Papas rellenas -- 15 servings

 

Ingredients

  • 5 lbs yellow or red potatoes (or any firm, not mealy, potato)

  • 1-1.5 ground beef

  • 1 onion, finely diced

  • 2-3 garlic cloves, chopped fine

  • 1 tomato, skinned and diced

  • 1 tablespoon aji panca

  • 1 teaspoon aji amarillo

  • 12 botija olives, sliced

  • 1 teaspoon tomato paste

  • 1 tablespoon cilantro, chopped

  • 1 tablespoon parsley, chopped

  • 1/2 cup raisins (optional, not shown)

  • 4 boiled eggs, quartered (optional, not shown)

  • 3 eggs, whisked

  • 2 cups flour

  • Oil (canola or vegetable) for frying, plus 2 tablespoons for sauteing

 

 

Preparation

 

  1. For potatoes:

    • Boil potatoes in salted water until tender. Remove skin.

    • Mash using ricer or masher until mostly smooth. A few lumps are ok. Season as wanted (more salt, garlic powder and/or onion powder).

    • Place in refrigerator and allow to cool while you prepare the ground meat.

  2. For meat filling:

    • Add 2 tablespoons oil to pan and saute onion until translucent.

    • Add garlic, aji amarillo, and aji panca and saute until fragrant.

    • Add tomato, tomato paste, and olives. Saute for 1 min. Adjust seasoning if need.

    • Add cilantro and parsley at the end. Turn off heat and allow to cool.

  3. For assembly and frying:

    • Place eggs and flour in separate bowls.

    • Using floured hands, take about a 1/2 cup of mashed potato and flatten. 

    • Add about one tablespoon of filling. This is also where you would add a slice of boiled egg if you wanted.

    • Fold and seal the mashed potato around the filling, forming an oval shape.

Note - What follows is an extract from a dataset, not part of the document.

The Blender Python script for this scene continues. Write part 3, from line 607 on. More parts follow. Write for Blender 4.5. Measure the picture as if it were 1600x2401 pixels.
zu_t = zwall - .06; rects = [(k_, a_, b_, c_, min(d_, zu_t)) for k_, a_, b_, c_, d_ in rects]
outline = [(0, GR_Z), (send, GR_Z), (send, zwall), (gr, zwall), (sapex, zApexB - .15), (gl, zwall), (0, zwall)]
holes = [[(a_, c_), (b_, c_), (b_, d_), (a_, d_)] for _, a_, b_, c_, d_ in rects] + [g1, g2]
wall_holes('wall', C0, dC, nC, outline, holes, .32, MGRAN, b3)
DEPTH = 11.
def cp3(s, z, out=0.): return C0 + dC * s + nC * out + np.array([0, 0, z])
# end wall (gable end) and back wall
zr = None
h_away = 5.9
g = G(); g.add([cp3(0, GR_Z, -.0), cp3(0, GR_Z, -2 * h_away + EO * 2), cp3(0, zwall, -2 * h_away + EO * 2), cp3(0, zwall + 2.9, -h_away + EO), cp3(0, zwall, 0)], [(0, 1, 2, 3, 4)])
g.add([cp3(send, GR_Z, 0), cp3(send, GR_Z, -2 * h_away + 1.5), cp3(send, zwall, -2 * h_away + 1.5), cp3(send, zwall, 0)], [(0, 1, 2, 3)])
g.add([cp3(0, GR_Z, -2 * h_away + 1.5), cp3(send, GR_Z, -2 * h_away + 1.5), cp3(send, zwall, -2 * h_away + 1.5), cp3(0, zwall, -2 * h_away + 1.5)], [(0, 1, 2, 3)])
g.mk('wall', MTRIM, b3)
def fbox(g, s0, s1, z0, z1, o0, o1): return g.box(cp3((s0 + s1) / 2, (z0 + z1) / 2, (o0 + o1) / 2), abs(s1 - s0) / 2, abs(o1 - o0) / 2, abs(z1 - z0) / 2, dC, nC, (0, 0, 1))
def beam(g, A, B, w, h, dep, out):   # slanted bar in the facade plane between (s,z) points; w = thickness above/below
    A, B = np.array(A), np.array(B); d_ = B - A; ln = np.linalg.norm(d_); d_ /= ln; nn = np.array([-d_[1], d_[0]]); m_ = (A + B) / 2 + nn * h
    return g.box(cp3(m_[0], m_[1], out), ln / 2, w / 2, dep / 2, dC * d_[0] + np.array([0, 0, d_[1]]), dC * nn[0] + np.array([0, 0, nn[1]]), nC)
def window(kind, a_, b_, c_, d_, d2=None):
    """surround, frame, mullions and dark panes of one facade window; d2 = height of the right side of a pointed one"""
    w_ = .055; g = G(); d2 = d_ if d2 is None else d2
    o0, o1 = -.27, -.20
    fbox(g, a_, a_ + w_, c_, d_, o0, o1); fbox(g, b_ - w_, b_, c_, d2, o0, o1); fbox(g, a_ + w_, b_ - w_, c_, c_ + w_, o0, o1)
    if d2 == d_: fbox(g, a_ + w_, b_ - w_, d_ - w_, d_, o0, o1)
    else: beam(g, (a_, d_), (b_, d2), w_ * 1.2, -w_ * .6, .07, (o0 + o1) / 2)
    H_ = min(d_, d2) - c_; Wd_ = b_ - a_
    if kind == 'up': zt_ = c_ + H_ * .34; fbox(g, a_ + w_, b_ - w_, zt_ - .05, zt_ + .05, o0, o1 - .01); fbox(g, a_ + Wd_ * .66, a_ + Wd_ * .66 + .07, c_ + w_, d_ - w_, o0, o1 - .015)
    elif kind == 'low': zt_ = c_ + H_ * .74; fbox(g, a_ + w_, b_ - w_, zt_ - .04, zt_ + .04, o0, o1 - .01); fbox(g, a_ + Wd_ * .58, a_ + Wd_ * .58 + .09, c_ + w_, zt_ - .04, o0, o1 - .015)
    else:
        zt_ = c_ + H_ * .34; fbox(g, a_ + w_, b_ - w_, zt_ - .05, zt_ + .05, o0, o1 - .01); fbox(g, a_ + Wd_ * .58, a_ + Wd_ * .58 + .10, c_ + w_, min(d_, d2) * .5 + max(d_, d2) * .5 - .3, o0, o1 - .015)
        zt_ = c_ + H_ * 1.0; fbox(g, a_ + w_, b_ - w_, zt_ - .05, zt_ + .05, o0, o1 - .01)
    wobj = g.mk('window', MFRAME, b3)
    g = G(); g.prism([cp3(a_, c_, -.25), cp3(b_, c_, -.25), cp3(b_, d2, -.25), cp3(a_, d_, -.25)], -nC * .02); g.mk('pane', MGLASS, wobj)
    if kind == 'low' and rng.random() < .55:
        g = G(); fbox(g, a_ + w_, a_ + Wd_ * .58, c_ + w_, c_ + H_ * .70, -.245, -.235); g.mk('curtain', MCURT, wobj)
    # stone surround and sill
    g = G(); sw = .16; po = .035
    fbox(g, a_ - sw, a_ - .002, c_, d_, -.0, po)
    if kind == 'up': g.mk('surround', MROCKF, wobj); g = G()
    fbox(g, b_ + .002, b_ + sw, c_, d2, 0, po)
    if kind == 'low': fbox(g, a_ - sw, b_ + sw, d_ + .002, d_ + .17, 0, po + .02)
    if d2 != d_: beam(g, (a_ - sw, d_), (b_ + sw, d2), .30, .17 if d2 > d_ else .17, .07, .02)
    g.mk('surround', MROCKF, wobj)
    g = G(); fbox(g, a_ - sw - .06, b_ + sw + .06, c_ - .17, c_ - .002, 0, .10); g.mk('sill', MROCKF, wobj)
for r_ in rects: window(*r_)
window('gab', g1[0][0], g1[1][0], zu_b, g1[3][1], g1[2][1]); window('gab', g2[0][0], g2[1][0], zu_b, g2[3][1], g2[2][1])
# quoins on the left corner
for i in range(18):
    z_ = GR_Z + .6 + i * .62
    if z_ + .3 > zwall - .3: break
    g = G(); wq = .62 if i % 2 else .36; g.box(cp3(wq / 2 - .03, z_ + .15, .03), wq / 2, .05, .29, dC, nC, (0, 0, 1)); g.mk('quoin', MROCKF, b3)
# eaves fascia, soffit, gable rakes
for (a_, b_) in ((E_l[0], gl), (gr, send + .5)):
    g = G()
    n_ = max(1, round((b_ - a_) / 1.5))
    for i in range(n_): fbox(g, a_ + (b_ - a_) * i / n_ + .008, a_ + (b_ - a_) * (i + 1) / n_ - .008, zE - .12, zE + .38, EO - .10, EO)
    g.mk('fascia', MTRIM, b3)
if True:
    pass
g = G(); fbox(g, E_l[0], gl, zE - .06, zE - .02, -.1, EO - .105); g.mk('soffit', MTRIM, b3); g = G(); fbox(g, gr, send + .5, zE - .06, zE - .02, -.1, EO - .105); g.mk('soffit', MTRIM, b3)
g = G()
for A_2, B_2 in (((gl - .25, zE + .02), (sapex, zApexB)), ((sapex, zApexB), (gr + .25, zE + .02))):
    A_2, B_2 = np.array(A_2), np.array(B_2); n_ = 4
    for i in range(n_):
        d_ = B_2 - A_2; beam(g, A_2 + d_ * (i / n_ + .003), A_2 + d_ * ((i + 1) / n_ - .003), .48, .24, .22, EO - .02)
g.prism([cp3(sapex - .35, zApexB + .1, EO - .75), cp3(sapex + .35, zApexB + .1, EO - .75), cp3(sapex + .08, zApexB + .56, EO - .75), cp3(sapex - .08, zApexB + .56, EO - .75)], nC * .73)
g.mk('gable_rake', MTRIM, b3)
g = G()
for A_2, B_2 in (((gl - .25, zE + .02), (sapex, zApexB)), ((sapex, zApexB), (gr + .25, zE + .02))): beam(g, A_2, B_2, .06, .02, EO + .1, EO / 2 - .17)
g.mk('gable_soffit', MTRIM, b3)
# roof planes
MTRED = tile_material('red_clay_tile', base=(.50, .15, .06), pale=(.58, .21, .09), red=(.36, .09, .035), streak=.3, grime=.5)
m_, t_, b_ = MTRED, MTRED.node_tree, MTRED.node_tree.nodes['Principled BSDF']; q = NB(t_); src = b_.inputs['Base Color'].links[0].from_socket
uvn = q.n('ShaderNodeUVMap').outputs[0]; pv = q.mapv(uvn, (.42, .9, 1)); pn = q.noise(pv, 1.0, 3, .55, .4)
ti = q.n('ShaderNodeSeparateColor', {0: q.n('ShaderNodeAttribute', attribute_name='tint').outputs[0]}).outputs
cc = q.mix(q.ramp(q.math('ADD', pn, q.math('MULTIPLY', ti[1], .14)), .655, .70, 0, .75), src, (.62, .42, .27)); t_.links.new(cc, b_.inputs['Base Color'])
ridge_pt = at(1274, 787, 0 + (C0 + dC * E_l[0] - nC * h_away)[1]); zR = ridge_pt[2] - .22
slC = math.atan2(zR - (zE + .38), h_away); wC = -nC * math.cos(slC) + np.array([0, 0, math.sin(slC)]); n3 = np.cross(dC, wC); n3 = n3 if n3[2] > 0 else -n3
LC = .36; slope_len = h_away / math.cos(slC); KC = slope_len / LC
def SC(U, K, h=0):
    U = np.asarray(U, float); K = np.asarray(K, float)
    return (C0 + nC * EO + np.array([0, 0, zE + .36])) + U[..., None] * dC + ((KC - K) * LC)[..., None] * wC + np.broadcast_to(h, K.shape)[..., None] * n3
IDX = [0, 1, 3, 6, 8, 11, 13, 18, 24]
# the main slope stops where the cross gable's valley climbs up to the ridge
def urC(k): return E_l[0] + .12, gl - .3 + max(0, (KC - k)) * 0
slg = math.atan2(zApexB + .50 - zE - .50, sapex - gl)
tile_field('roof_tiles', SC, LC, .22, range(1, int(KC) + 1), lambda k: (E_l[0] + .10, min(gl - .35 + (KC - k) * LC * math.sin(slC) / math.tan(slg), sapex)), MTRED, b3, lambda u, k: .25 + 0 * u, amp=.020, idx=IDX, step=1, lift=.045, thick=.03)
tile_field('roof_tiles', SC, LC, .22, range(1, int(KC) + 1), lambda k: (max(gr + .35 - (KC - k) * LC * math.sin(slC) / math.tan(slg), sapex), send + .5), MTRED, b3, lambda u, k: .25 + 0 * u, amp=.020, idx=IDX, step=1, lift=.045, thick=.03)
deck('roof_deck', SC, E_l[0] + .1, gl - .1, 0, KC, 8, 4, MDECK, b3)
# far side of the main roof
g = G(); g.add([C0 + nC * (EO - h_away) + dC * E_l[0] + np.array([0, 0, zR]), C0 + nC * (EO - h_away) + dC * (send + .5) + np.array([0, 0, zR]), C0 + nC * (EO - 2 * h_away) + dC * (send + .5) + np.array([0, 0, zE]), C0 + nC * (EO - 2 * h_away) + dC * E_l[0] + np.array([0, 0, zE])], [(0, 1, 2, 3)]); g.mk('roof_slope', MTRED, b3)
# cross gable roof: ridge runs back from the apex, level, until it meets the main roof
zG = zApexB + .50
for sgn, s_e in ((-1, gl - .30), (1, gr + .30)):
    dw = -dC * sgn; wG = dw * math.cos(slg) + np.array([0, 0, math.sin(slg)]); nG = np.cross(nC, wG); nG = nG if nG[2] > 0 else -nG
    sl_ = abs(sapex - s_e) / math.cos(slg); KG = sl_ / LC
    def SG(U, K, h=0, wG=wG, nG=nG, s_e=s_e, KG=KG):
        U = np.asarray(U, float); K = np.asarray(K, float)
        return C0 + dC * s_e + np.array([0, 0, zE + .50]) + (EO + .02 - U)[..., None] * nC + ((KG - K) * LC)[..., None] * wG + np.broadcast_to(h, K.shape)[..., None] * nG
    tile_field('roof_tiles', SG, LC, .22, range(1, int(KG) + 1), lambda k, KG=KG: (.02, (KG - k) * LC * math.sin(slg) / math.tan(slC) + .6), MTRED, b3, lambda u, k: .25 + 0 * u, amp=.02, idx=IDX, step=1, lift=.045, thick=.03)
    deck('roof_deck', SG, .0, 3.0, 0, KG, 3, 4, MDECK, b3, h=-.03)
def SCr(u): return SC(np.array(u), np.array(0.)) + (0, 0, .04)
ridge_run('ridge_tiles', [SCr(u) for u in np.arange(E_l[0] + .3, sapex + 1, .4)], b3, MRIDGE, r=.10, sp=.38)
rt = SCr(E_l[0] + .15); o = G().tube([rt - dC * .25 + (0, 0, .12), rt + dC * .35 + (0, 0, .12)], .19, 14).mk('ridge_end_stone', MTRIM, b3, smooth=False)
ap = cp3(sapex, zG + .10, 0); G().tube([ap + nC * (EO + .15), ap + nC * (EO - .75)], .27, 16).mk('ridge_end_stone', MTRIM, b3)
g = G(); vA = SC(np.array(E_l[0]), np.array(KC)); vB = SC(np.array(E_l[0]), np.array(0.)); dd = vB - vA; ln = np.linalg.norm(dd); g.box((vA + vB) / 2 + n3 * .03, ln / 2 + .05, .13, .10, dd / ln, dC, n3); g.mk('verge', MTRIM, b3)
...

    • Dip first in the egg wash and then in the flour.

    • For deep frying, fry until golden brown, about 5-6 minutes. Remember that everything is already cooked, so you are just trying to give it color and heat the stuffed potato all the way through. 

  4. This should produce about 15 papa rellenas.

  5. Serve with aji (as pictured below) or with salsa criolla.